Kate Colby's Unbecoming Behavior examines Jane Bowles’ biography through an imaginative parsing of sensory detail, autobiographical detail and critique of creative process. The long poem is as engaging and resonant as the subject matter is rich.[6]

Beauport : "This book-length poem in fractured verse and resonant, brief blocks of prose shares Sleeper's title and some of his goals, making seaside New England and its history (sailing ships, merchant princes; injustice, philanthropy) look unpredictable from room to room. " [7]

The Return of the Native: This American-centered dialogue is both familiar and disorienting, both urban and pastoral, so that the reader is never exactly certain where she is or what she is supposed to feel.[8]

Blue Hole: “Kate Colby’s poems unfurl like a complex melody. You wander through the day with them, following the loop of tune. ‘Everything might already exist,’ she writes, ‘but it hasn’t all been found.’ ....Colby’s robust intelligence and her vulnerability make for a poetry that has durable, if evolving, meaning."-Elizabeth Robinson[9]

I Mean: Using its title anaphoristically and clocking in at nearly 70 pages, the title poem is a tight, nimble, and wide-ranging work that manages to, in the author's words, "pile words up/ and wrap the referents around them" in a remarkably fun and conceptually virtuosic way.[10]
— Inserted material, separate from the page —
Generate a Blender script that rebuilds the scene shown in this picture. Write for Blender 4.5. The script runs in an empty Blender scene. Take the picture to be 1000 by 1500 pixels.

The Arrangements: "Counteractions, counterindications, and impossible interactions mark this meticulously crafted and sonically alluring seventh collection from Colby (I Mean). ... Readers may come away from this collection with simultaneous feelings of dread and wisdom, as well as a deep admiration for Colby’s almost obsessively focused eye for detail."[11]